Trump will hold a gathering of evangelical leaders at the end of the month. But it's led by Paula White, a Florida televangelist who preaches the "prosperity gospel" — a belief that it's God's will to financially bless devout Christians, something controversial in many evangelical circles.
Can The Support Of The Rank-And-File Last?
Throughout the summer, Trump defied political gravity. After each gaffe that would have been fatal for a conventional candidate, Trump has instead only soared.
The large field of candidates is helping Trump with evangelicals.
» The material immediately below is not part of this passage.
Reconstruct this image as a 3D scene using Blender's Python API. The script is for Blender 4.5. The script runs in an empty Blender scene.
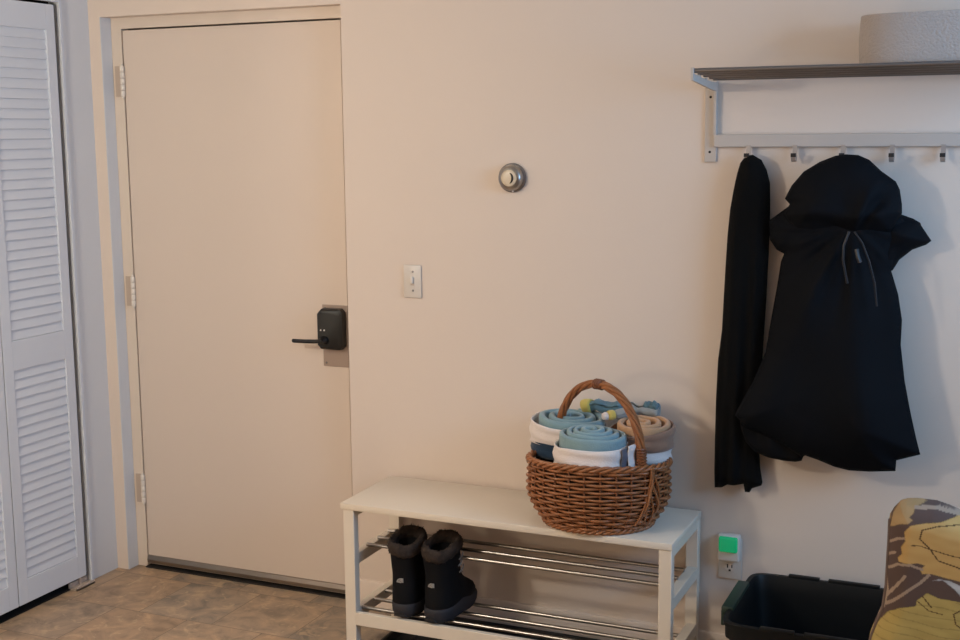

There isn't one candidate the religious right has rallied around, so their support is split.
Guth, for one, is skeptical Trump's appeal can last. "I think as time goes on, many people in the evangelical community will begin to have reservations," he predicted. "Some of that fascination with Trump will eventually wear off once they become more aware of his downside."
It very well could be that as religious conservatives learn more about Trump's positions or another candidate connects as the primaries get closer, their support fades. But Moore conceded that evangelicals have not always supported the candidate who lines up exactly with what they believe. But even of those candidates, they were always men who espoused a legitimate moral turnaround.
Religious conservatives are credited with fueling George W. Bush's 2000 election and 2004 re-election despite his past with drugs and alcohol. And one of their heroes is Ronald Reagan, who himself was divorced.
Bush, of course, is the quintessential redemption story. While he never expressed publicly that he was "born again," he did point to a 1985 conversation with the aforementioned Billy Graham. Bush wrote in his 1999 autobiography, A Charge to Keep, that Graham "planted a mustard seed in my soul, a seed that grew over the next year."
Trump has pointed to no such conversion.
"As of right now, Donald Trump is the incarnation of a bumper sticker," Moore said. "The support for Donald Trump is a way of sending message of anger with the status quo, and there are many people angered with the status quo. But I don't think that that necessarily translates into people wanting to hand the nuclear codes to that living bumper sticker."